SB-SIMD, Early and Promising

Common lisp is a dream. Not always a great dream(such as when using strings), but it’s sufficient and SBCL is a remarkably interesting compiler. One that tells you how you might let it make the code faster, such as adding type hints, etc.

More recently, I’ve had the opportunity to work with sb-simd, a library which adds automatic vectorization for certain forms. (Right now it needs to be done in a do-vectorized and it seems to be missing a few SIMD intrinsics, not to mention that if it can’t vectorize what you give it it will fail loudly). The general recommendations are to also separate this sort of specialized code into another package that is loaded when it is available.

It’s very rough around the edges, but for very simple things it works very well, as in, billions of subtractions a second more than otherwise.

However, it is a framework that was intended to provide acceleration for some sort of machine learning task, so it is much more developed with regards to the floating point type intrinsics than the integer types, but that actually appears to be more a limitation of what intel provides, but maybe that will change(and I’m lead to believe some of the missing operations can be substituted for, but I’m not sure which).

In any case it is likely to improve somewhat further before it makes it into SBCL’s contributed libraries, and who knows, in the future it might be part of SBCL’s built-in optimizer.

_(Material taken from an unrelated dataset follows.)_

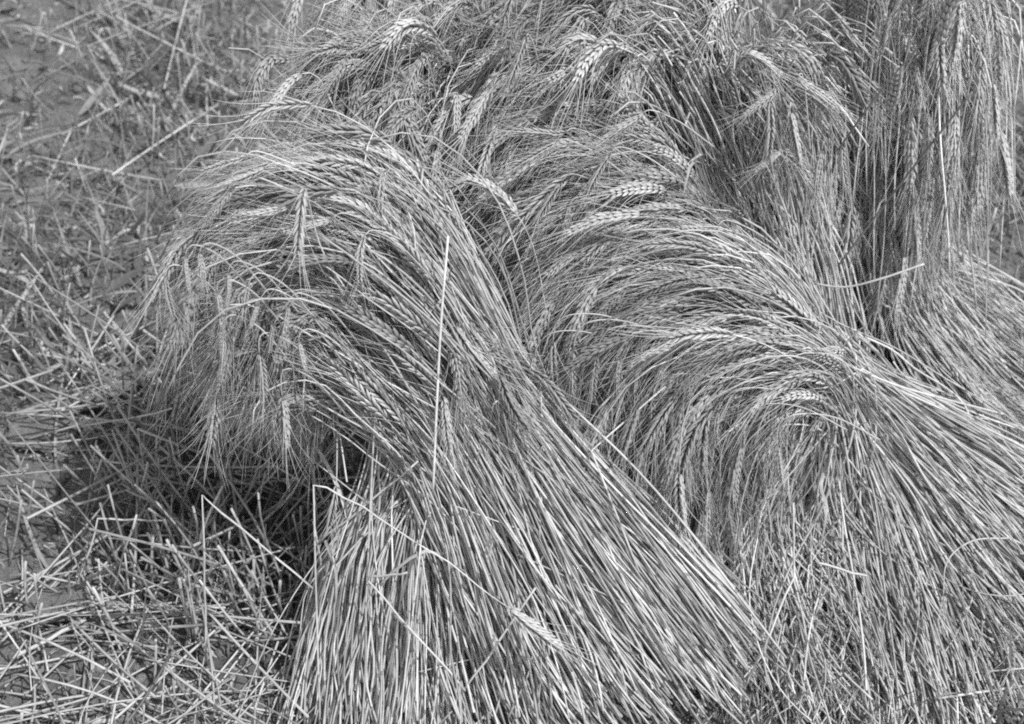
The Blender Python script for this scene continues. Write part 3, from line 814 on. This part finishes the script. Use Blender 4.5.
hero([(455, 470, 1.02), (448, 420, 1.04), (444, 398, 1.03), (450, 455, 1.0)], .0013, 'bearded ear resting on the middle of the front stems', 1.15, ear=.06, kinks=False, of=SA)

def nod(of, d, bx, by, tx, ty, sx=70, sy=45, tone=1.15):
    if of is SB and d < 1.2:
        hero([(bx + 105, by + 12, d + .05), (bx + 62, by - 10, d + .012), (bx + 24, by - 14, d), (bx + 4, by - 3, d), ((bx + tx) / 2 + U(-2, 2), (by + ty) / 2, d - .004), (tx, ty, d - .006)],
             .0013, '', tone * U(.8, 1.1), ear=math.hypot(tx - bx, ty - by) * d * 1.26 / FPX, kinks=False, of=of)
        return
    hero([(bx + sx, by + sy, d + .035), (bx + sx * .55, by + sy * .18, d + .008), (bx + sx * .16, by - 7, d), (bx, by, d - .004), ((bx + tx) / 2 + U(-2, 2), (by + ty) / 2, d - .008), (tx, ty, d - .010)],
         .0014, '', tone * U(.85, 1.12), ear=math.hypot(tx - bx, ty - by) * d * 1.26 / FPX, kinks=False, of=of)
for b in ((186, 252, 189, 292), (200, 250, 204, 288), (229, 268, 226, 306), (217, 286, 222, 330), (250, 280, 243, 322), (262, 296, 250, 330), (224, 322, 222, 366),
          (259, 340, 264, 402), (281, 376, 286, 452), (299, 336, 306, 372), (166, 272, 174, 318), (290, 300, 283, 338), (276, 320, 270, 352)):
    nod(SA, 1.045, *b)
for b in ((262, 170, 216, 188), (236, 182, 203, 226), (285, 208, 226, 222), (243, 158, 200, 172), (330, 220, 278, 232), (268, 232, 226, 252)):
    nod(SA, 1.12, *b, sx=80, sy=20)
for b in ((536, 345, 530, 392), (552, 328, 556, 392), (574, 334, 572, 398), (598, 340, 592, 402), (620, 345, 618, 398), (652, 388, 652, 442), (662, 430, 666, 496), (692, 392, 688, 440),
          (742, 418, 742, 458), (775, 428, 782, 484), (720, 402, 716, 440), (640, 350, 634, 392), (675, 345, 655, 385), (700, 330, 672, 352)):
    nod(SB, 1.13, *b, sx=62, sy=-8)
for b in ((639, 117, 597, 145), (610, 154, 585, 200), (562, 135, 512, 131), (552, 146, 508, 172), (562, 181, 532, 228), (570, 204, 562, 250), (593, 206, 572, 248), (628, 224, 588, 240), (657, 220, 612, 240), (715, 227, 668, 230)):
    nod(SB, 1.24, *b, sx=75, sy=30)
for b in ((396, 92, 426, 162), (459, 150, 458, 198), (525, 41, 507, 90), (582, 48, 574, 92), (345, 60, 318, 100), (372, 118, 352, 170), (420, 60, 400, 110)):
    nod(SD, 1.33, *b, sx=20, sy=60)
for b in ((782, 150, 752, 172), (775, 92, 742, 118), (770, 100, 768, 160), (790, 110, 800, 165), (800, 80, 838, 108), (822, 150, 816, 196), (842, 145, 846, 190), (790, 232, 800, 255)):
    nod(SC, 1.29, *b, sx=10, sy=70, tone=1.25)

# the same litter carried on below the picture, towards the photographer's feet
parts = []
for n, lr, li, rr in ((2600, (.006, .03), (.001, .014), (.0004, .0010)), (900, (.08, .3), (.003, .04), (.0007, .0016))):
    p = lying(n, lr, li, U(-1.3, 1.3, n), U(.25, .92, n), tilt=.12)
    parts.append(geo_parts(tube_geo(p, np.repeat(U(rr[0], rr[1], (n, 1)), 7, 1), U(.4, 1.2, n), 4)))
n = 900
p = standing(n, (.03, .10), .35, U(-1.3, 1.3, n), U(.25, .90, n), M=7, curve=.08)
parts.append(geo_parts(tube_geo(p, np.repeat(U(.0009, .0016, (n, 1)), 7, 1), U(.4, 1.1, n), 4)))
tag(merged('straw_litter', parts, M_LITTER, O0), 'broken straw and stubble in front of the butts of the sheaves', 'litter')

# ------------------------------------------------------------------ light, sky, camera
w = bpy.data.worlds.new('World'); scene.world = w; w.use_nodes = True
nt = w.node_tree
bg = nt.nodes['Background']
sky = nt.nodes.new('ShaderNodeTexSky'); sky.sky_type = 'NISHITA'; sky.sun_disc = False
sky.sun_elevation = math.asin(SUN[2]); sky.sun_rotation = math.atan2(SUN[0], SUN[1])
bw = nt.nodes.new('ShaderNodeRGBToBW')      # black and white film sees the sky as grey
nt.links.new(sky.outputs[0], bw.inputs[0]); nt.links.new(bw.outputs[0], bg.inputs[0])
bg.inputs[1].default_value = .15
sun = bpy.data.lights.new('sun', 'SUN'); sun.energy = 2.9; sun.angle = math.radians(.6); sun.color = (1, 1, 1)
so = link('sun', sun, loc=(2, -2, 4)); so.rotation_euler = Vector(SUN).to_track_quat('Z', 'Y').to_euler()

cam = bpy.data.cameras.new('camera'); cam.lens = LENS; cam.sensor_width = SENSOR; cam.clip_end = 300; cam.clip_start = .05
cam.dof.use_dof = True; cam.dof.focus_distance = 1.46; cam.dof.aperture_fstop = 7.0
co = link('camera', cam, loc=EYE); co.rotation_euler = (math.pi / 2 - PITCH, 0, 0)
scene.camera = co

scene.view_settings.view_transform = 'Standard'; scene.view_settings.look = 'None'
scene.view_settings.exposure = 0.48; scene.view_settings.gamma = 1.0; scene.view_settings.use_curve_mapping = False
scene.render.engine = 'CYCLES'
scene.cycles.filter_width = 1.9
scene.cycles.use_denoising = False
scene.cycles.max_bounces = 5; scene.cycles.diffuse_bounces = 4; scene.cycles.transparent_max_bounces = 4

For example, below are a standard lisp version of a diff-image function, and an auto-vectorized one.

(defun diff-image(i1 i2 &optional result-image)
  (declare (type (simple-array u8 (* * 3)) i1 i2)
           (type (or (simple-array u8 (* * 3)) null) result-image)
           (optimize speed (safety 0)))
  (let ((r (if result-image
               result-image
               (make-array (list (array-dimension i1 0) (array-dimension i1 1) 3) :element-type 'u8 :initial-element 0))))
    (declare (type (simple-array u8 (* * 3)) r))
    (do-vectorized (x 0 (1- (the u64 (array-total-size i1))))
      (setf (u8-row-major-aref r x)
            (u8- (u8-row-major-aref i1 x)
                  (u8-row-major-aref i2 x))))
    r))


(defun diff-image-slow(i1 i2 &optional result-image)
  (declare (type (simple-array u8 (* * 3)) i1 i2)
           (type (or null (simple-array u8 (* * 3))) result-image)
           (optimize speed (safety 0)))
  (loop with result = (if result-image result-image (make-array (list (array-dimension i1 0) (array-dimension i1 1) 3) :element-type 'u8 :initial-element 0))
        for y from 0 below (array-dimension i1 0)
        do(loop for x from 0 below (array-dimension i1 1)
                do(setf (aref result y x 0)
                        (- (aref i1 y x 0) (aref i2 y x 0))
                        (aref result y x 1)
                        (- (aref i1 y x 1) (aref i2 y x 1))
                        (aref result y x 2)
                        (- (aref i1 y x 2) (aref i2 y x 2))))
        finally(return result)))

Interestingly, according to the author of sb-simd, this is probably the first code ever written to use it with integers, so it took some work on their end before it worked here.